La Stampa, 8 aprile 2022
Non una parola di più
Da ragazzo leggevo a bocca aperta le corrispondenze dei grandi inviati di guerra, fossero corrispondenze distanti nel tempo, consegnate alla storia e a libri già dal sapore epico, o corrispondenze attuali, di guerre in corso e comunque distanti, perché scoppiate nell’altra pagina dell’atlante. Non c’era la diretta di ventiquattro ore in tv e sui siti, né i social a fare da sentinella, tutto sembrava remoto, era letteratura e alta, era docufiction e, per quanto l’orrore fosse comunque orrore, la si leggeva come opere di Kipling o di Conrad. Oggi i nostri inviati di guerra sono sotto le stesse bombe, lo stesso tiro di cecchini, indossano elmetti e giubbotti antiproiettile, producono ogni giorno video e articoli, si mischiano ai vivi e ai morti, sono ricoperti di polvere e ci sembrano vicini anche se i nostri salotti gli sono lontani.
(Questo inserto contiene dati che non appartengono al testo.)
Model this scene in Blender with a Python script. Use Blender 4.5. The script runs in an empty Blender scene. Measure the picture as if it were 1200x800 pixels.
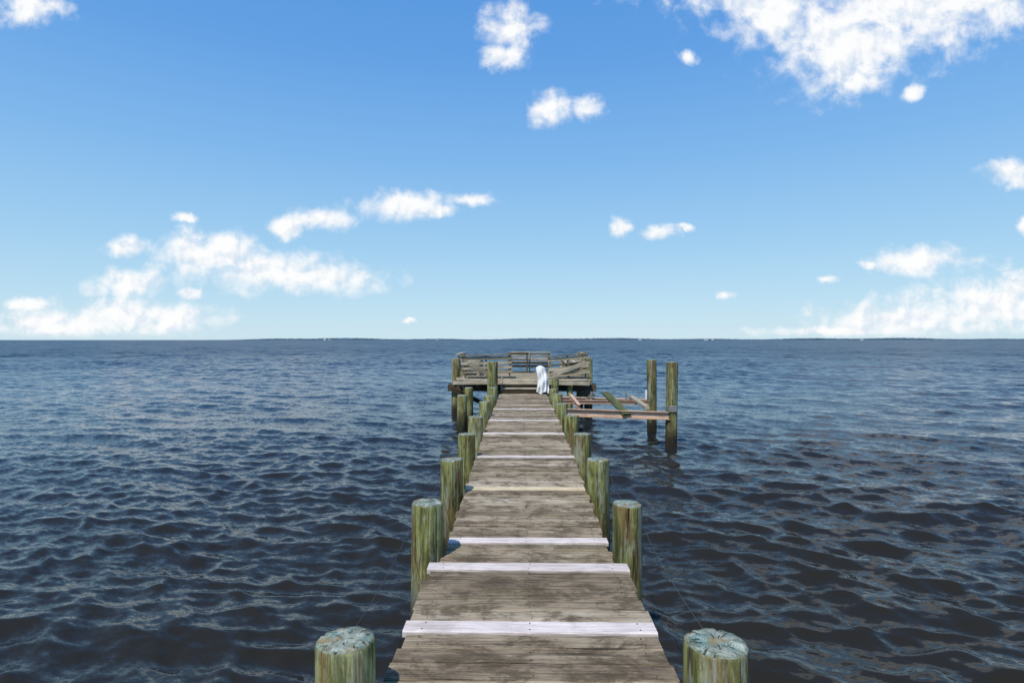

Nessuno di loro saprà toccare le vette di Montanelli o di Fallaci, ma io li leggo ancora a bocca aperta e come se leggessi Kipling o Conrad. Perché ognuno è figlio del suo tempo, e magari Montanelli e Fallaci scrivevano sentendosi al centro della Storia, mentre gli inviati di oggi alla Storia ci stanno in mezzo. Non sono loro i protagonisti, la Storia lo è. Ed è persino meglio. I nostri inviati di guerra, penso di poter dire nessuno escluso, sono il meglio che questo paese abbia dato in queste settimane. Mentre noi qui abbiamo affastellato emozioni e indignazioni e invettive, e le abbiamo ridipinte di aggettivi per ergerci a vittime o eroi da talk show, loro hanno soltanto messo le parole dove andavano messe, senza sprecarne una. Hanno da raccontare, e gli basta e avanza.